Ao contrário da discrição com que o assunto é tratado neste cantinho à beira-mar plantado, a imprensa francesa diz que a preparação do casamento já vai em juras solenes e aliança no dedo. Garance Pineau, um dos chefes do empreendimento de Macron, diplomata e responsável pelas consultas com outros partidos, veio a Lisboa e registou que o PS está “muito interessado” na “frente”. As mensagens emitidas do Largo do Rato confirmam-no. O Partido Socialista Europeu esclareceu seraficamente que “não está incomodado” com esta iniciativa. Ela parece ambiciosa, pretendendo juntar alguns dos socialistas (que tinham 185 deputados, mas estão em perda) com os eleitos de Macron e dos partidos seus aliados (ninguém sabe quantos serão), que por sua vez prometeram integrar uma aliança com os liberais (atualmente 69 deputados) para enfrentar a direita europeia do PPE (que tem agora 216 deputados, mas divididos entre os merkelianos e a extrema-direita do Grupo de Visegrado).
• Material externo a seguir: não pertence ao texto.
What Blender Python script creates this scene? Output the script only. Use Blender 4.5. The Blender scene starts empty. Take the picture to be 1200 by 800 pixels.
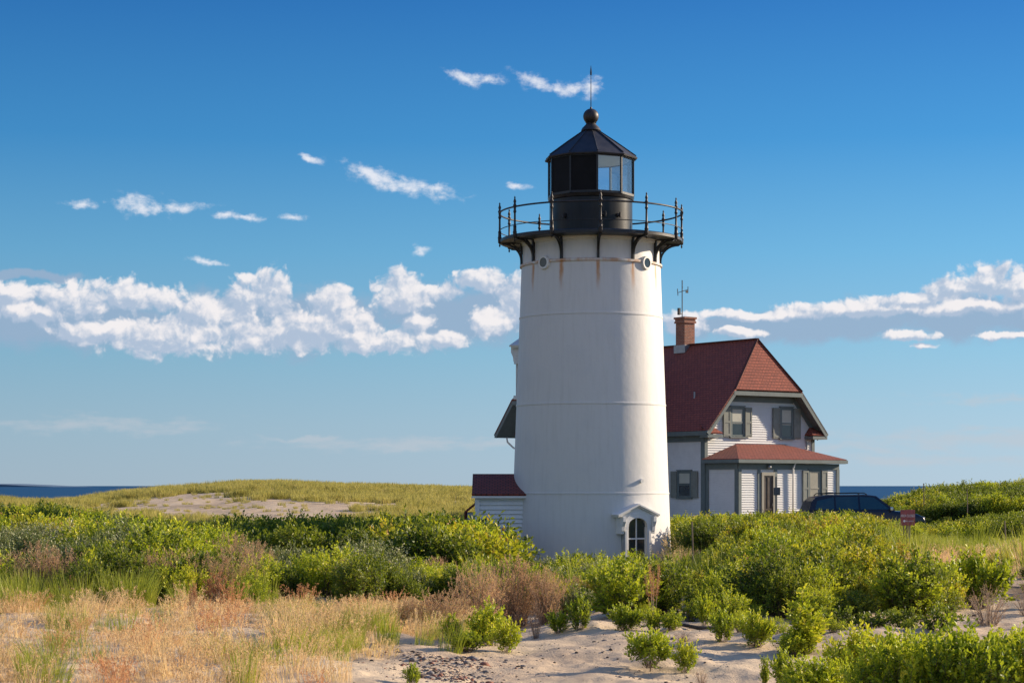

Ora, o projeto é duvidoso pelo menos por três razões. A primeira é que se trata em todo o caso de uma inversão de rumo, pois implicaria que Macron e Costa procurassem vencer o PPE de Merkel e deixassem de buscar a sua complacência para entendimentos do dia a dia. Havendo uma coligação governamental na Alemanha entre a CDU e os social-democratas, esse putativo afastamento parece atrevimento. A segunda é que chamar a isto “frente progressista” é uma bizarria. Os liberais, que já assinaram com Macron um protocolo que curiosamente declarava que pretende “romper com o bipartidismo” europeu entre os socialistas e a direita merkeliana, são conduzidos por Mark Rutte, o primeiro-ministro, e representam o tradicional programa neoliberal da direita. Seria mais fácil vê-los numa associação com Passos Coelho do que com Costa, pelo que chamar a isto “progressista” é em qualquer caso um floreado extravagante. A terceira razão é que esta frente divide os socialistas. Estes já foram destroçados em França pelo sucesso inicial de Macron e pode até admitir-se que Costa despreze os seus camaradas locais. Mas em Espanha isto é um problema, porque Macron se aliou ao Ciudadanos, e não vejo como possa haver um grupo europeu que tenha simultaneamente o PSOE, que está no Governo, e esse partido de direita, na oposição, sendo, por sua vez, aliado da extrema-direita na Andaluzia. É uma salganhada impossível, o que significa que, se Macron leva os seus, o PSOE fica de fora.

Assim, a “frente progressista” pode vir a ser uma frente (juntando partidos tão diferentes mas afastando uma parte dos socialistas), mas duvido que seja progressista (os liberais defenderam arduamente sanções contra Portugal e é de esperar que voltem a fazer o mesmo na primeira oportunidade) e, sobretudo, que configure uma alternativa razoável para a União Europeia. A não ser que o programa neoliberal à Rutte e Macron seja o novo oásis. Só que isso não se pode dizer em Portugal, pois não? Alguém se poderia lembrar de perguntar se esta aliança em Bruxelas não é o contrário do que promete o Governo em Lisboa, que por isso mesmo quer ser plebiscitado no meio da santa ignorância sobre estas aventuras casamenteiras. Entretanto, em Portugal o PS continua a repetir a promessa de um “novo contrato social europeu”. Mas isso vai ser com os liberais? Será que houve milagre da reconfiguração das almas e Macron deixou de ser o presidente dos milionários, Renzi o homem do ataque à segurança social, Rivera o nacionalista espanholista e Rutte o arauto dos mercados?

Como dizia Tyrion Lannister no último episódio do “Game of Thrones”, “não há nada no mundo mais poderoso do que uma boa história. Nada a pode travar. Nenhum inimigo a pode vencer”.

A questão é que, neste caso, a história da “frente progressista” não é boa, não é nova e nem sequer sei se chega a ser uma história, pois já aterra com um cadastro demasiado pesado. Talvez seja simplesmente a prova da incoerência dos seus inventores, reduzidos à manobra por falta de um projeto apresentável. Por alguma razão a escondem meticulosamente dos eleitores.